> **PROBLEM DETAILS**
Output the material below unchanged, apart from leaving out the pictures.

——

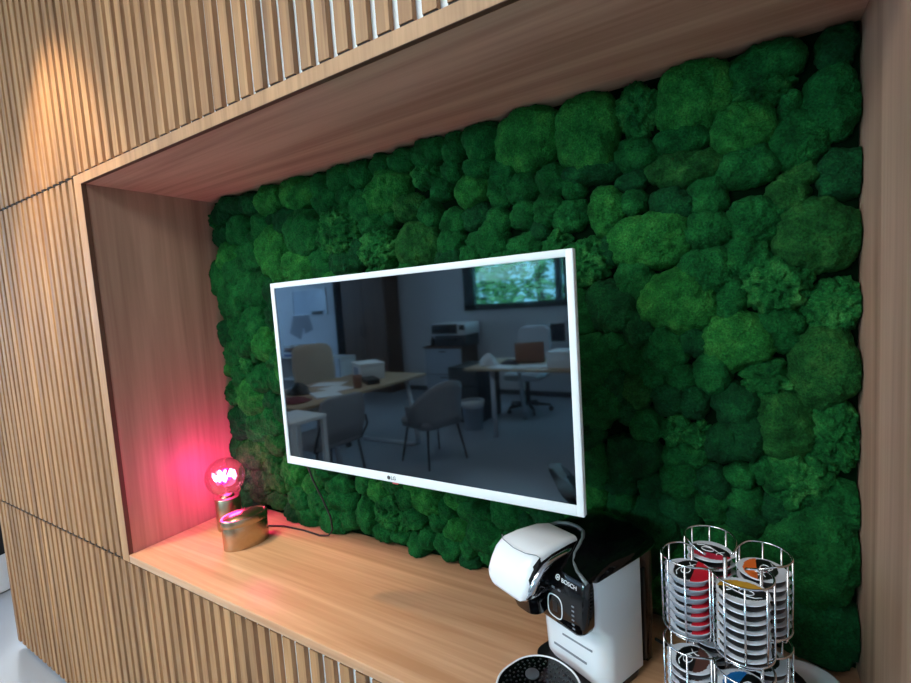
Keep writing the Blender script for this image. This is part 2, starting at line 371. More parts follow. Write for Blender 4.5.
n_traced = len(cush)
def free(x, z, r):
    for c in cush:
        dx = (x - c[0]) / (c[2] + 0.55 * r); dz = (z - c[1]) / (c[3] + 0.55 * r)
        if dx * dx + dz * dz < 0.9: return False
    return True
for r in (0.050, 0.040, 0.031, 0.024):
    for _ in range(2500):
        x = rng.uniform(0.012, NW - 0.012); z = rng.uniform(0.012, NH - 0.012)
        rr = r * rng.uniform(0.9, 1.15)
        if free(x, z, rr):
            cush.append([x, z, rr * rng.uniform(0.9, 1.1), rr * rng.uniform(0.95, 1.15), rng.choice('ddmmmmbc')])
MY = 0.408
def cushion(mb, x, z, rx, rz, kind, seed, coarse=False):
    rr = math.sqrt(rx * rz)
    g_ = 1.17 if seed <= n_traced else 1.22
    rx *= g_; rz *= g_
    h = min(0.058, 0.020 + 0.5 * rr) * (0.9 + 0.25 * ((seed * 37) % 10) / 10)
    step = 0.0065 if coarse else 0.0034
    seg = max(20, int(2 * PI * rr / step)); rings = max(8, int(1.5 * rr / step))
    off = Vector((seed * 3.17, seed * 1.31, seed * 0.77))
    crink = 1.9 if kind == 'c' else 1.0
    tx, tz = noise.noise(off) * 0.30, noise.noise(off + Vector((9, 0, 0))) * 0.30
    V = []; F = []
    for i in range(rings + 1):
        t = i / rings
        s = math.sin(t * PI / 2) ** 0.9
        pr = max(0.0, 1 - s ** 3.0) ** 0.5
        for j in range(seg if i else 1):
            a = 2 * PI * j / seg
            ca, sa = math.cos(a), math.sin(a)
            w = 1 + 0.13 * noise.noise(off + Vector((ca * 1.1, sa * 1.1, 0))) + 0.07 * noise.noise(off + Vector((ca * 2.6, sa * 2.6, 4)))
            px = x + rx * s * w * ca; pz = z + rz * s * w * sa
            q = Vector((px, pz, 0)) + off * 0.1
            d = 0.0075 * noise.noise(q * 30) + crink * (0.0042 * noise.noise(q * 75) + 0.0024 * noise.noise(q * 190))
            if not coarse: d += crink * 0.0014 * noise.noise(q * 420)
            if kind == 'c': d -= 0.008 * max(0, noise.noise(q * 95 + Vector((5, 5, 5))) - 0.15) * 3
            hh = h * pr * (1 + tx * s * ca + tz * s * sa)
            y = MY - hh - d * (0.35 + 0.65 * pr)
            k = d * 0.8 * s
            px += k * ca; pz += k * sa
            V.append((min(max(px, 0.002), NW - 0.002), min(y, MY + 0.004), min(max(pz, 0.0025), NH - 0.002)))
    for j in range(seg): F.append((0, 1 + (j + 1) % seg, 1 + j))
    for i in range(1, rings):
        o0 = 1 + (i - 1) * seg; o1 = 1 + i * seg
        for j in range(seg): F.append((o0 + j, o0 + (j + 1) % seg, o1 + (j + 1) % seg, o1 + j))
    mb.add(V, F, 'dmbco'.index(kind), True)
def tv_hidden(c): return 0.80 < c[0] < 1.20 and 0.44 < c[1] < 0.72
moss = thing('moss_wall', 'wall-filling picture of green preserved moss cushions behind the white television', 'moss wall', (0, 0, 0))
MB().box(0.002, NW - 0.002, 0.406, 0.429, 0.001, NH - 0.001).build('backing_board', pmat('moss_backing', rgb(5, 20, 9), 1.0, 0.0, Specular_IOR_Level=0.0), moss)
order = sorted([i for i in range(len(cush)) if not tv_hidden(cush[i])], key=lambda i: -cush[i][2] * cush[i][3])
big = set(order[:100]); rest = MB()
ML = [MOSS[k] for k in 'dmbco']
for i in range(len(cush)):
    c = cush[i]
    if i in big:
        mb = MB(); cushion(mb, *c, i + 1)
        k = 'dmbco'.index(c[4]); mb.mi = [0] * len(mb.mi)
        o = mb.build('moss_cushion', MOSS[c[4]], moss)
    else:
        cushion(rest, *c, i + 1, tv_hidden(c))
o = rest.build('moss_cushion_filling', ML, moss); o['kind'] = 'stuff'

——

> **TASK RESULT**
Keep writing the Blender script for this image. This is part 2, starting at line 371. More parts follow. Write for Blender 4.5.
n_traced = len(cush)
def free(x, z, r):
    for c in cush:
        dx = (x - c[0]) / (c[2] + 0.55 * r); dz = (z - c[1]) / (c[3] + 0.55 * r)
        if dx * dx + dz * dz < 0.9: return False
    return True
for r in (0.050, 0.040, 0.031, 0.024):
    for _ in range(2500):
        x = rng.uniform(0.012, NW - 0.012); z = rng.uniform(0.012, NH - 0.012)
        rr = r * rng.uniform(0.9, 1.15)
        if free(x, z, rr):
            cush.append([x, z, rr * rng.uniform(0.9, 1.1), rr * rng.uniform(0.95, 1.15), rng.choice('ddmmmmbc')])
MY = 0.408
def cushion(mb, x, z, rx, rz, kind, seed, coarse=False):
    rr = math.sqrt(rx * rz)
    g_ = 1.17 if seed <= n_traced else 1.22
    rx *= g_; rz *= g_
    h = min(0.058, 0.020 + 0.5 * rr) * (0.9 + 0.25 * ((seed * 37) % 10) / 10)
    step = 0.0065 if coarse else 0.0034
    seg = max(20, int(2 * PI * rr / step)); rings = max(8, int(1.5 * rr / step))
    off = Vector((seed * 3.17, seed * 1.31, seed * 0.77))
    crink = 1.9 if kind == 'c' else 1.0
    tx, tz = noise.noise(off) * 0.30, noise.noise(off + Vector((9, 0, 0))) * 0.30
    V = []; F = []
    for i in range(rings + 1):
        t = i / rings
        s = math.sin(t * PI / 2) ** 0.9
        pr = max(0.0, 1 - s ** 3.0) ** 0.5
        for j in range(seg if i else 1):
            a = 2 * PI * j / seg
            ca, sa = math.cos(a), math.sin(a)
            w = 1 + 0.13 * noise.noise(off + Vector((ca * 1.1, sa * 1.1, 0))) + 0.07 * noise.noise(off + Vector((ca * 2.6, sa * 2.6, 4)))
            px = x + rx * s * w * ca; pz = z + rz * s * w * sa
            q = Vector((px, pz, 0)) + off * 0.1
            d = 0.0075 * noise.noise(q * 30) + crink * (0.0042 * noise.noise(q * 75) + 0.0024 * noise.noise(q * 190))
            if not coarse: d += crink * 0.0014 * noise.noise(q * 420)
            if kind == 'c': d -= 0.008 * max(0, noise.noise(q * 95 + Vector((5, 5, 5))) - 0.15) * 3
            hh = h * pr * (1 + tx * s * ca + tz * s * sa)
            y = MY - hh - d * (0.35 + 0.65 * pr)
            k = d * 0.8 * s
            px += k * ca; pz += k * sa
            V.append((min(max(px, 0.002), NW - 0.002), min(y, MY + 0.004), min(max(pz, 0.0025), NH - 0.002)))
    for j in range(seg): F.append((0, 1 + (j + 1) % seg, 1 + j))
    for i in range(1, rings):
        o0 = 1 + (i - 1) * seg; o1 = 1 + i * seg
        for j in range(seg): F.append((o0 + j, o0 + (j + 1) % seg, o1 + (j + 1) % seg, o1 + j))
    mb.add(V, F, 'dmbco'.index(kind), True)
def tv_hidden(c): return 0.80 < c[0] < 1.20 and 0.44 < c[1] < 0.72
moss = thing('moss_wall', 'wall-filling picture of green preserved moss cushions behind the white television', 'moss wall', (0, 0, 0))
MB().box(0.002, NW - 0.002, 0.406, 0.429, 0.001, NH - 0.001).build('backing_board', pmat('moss_backing', rgb(5, 20, 9), 1.0, 0.0, Specular_IOR_Level=0.0), moss)
order = sorted([i for i in range(len(cush)) if not tv_hidden(cush[i])], key=lambda i: -cush[i][2] * cush[i][3])
big = set(order[:100]); rest = MB()
ML = [MOSS[k] for k in 'dmbco']
for i in range(len(cush)):
    c = cush[i]
    if i in big:
        mb = MB(); cushion(mb, *c, i + 1)
        k = 'dmbco'.index(c[4]); mb.mi = [0] * len(mb.mi)
        o = mb.build('moss_cushion', MOSS[c[4]], moss)
    else:
        cushion(rest, *c, i + 1, tv_hidden(c))
o = rest.build('moss_cushion_filling', ML, moss); o['kind'] = 'stuff'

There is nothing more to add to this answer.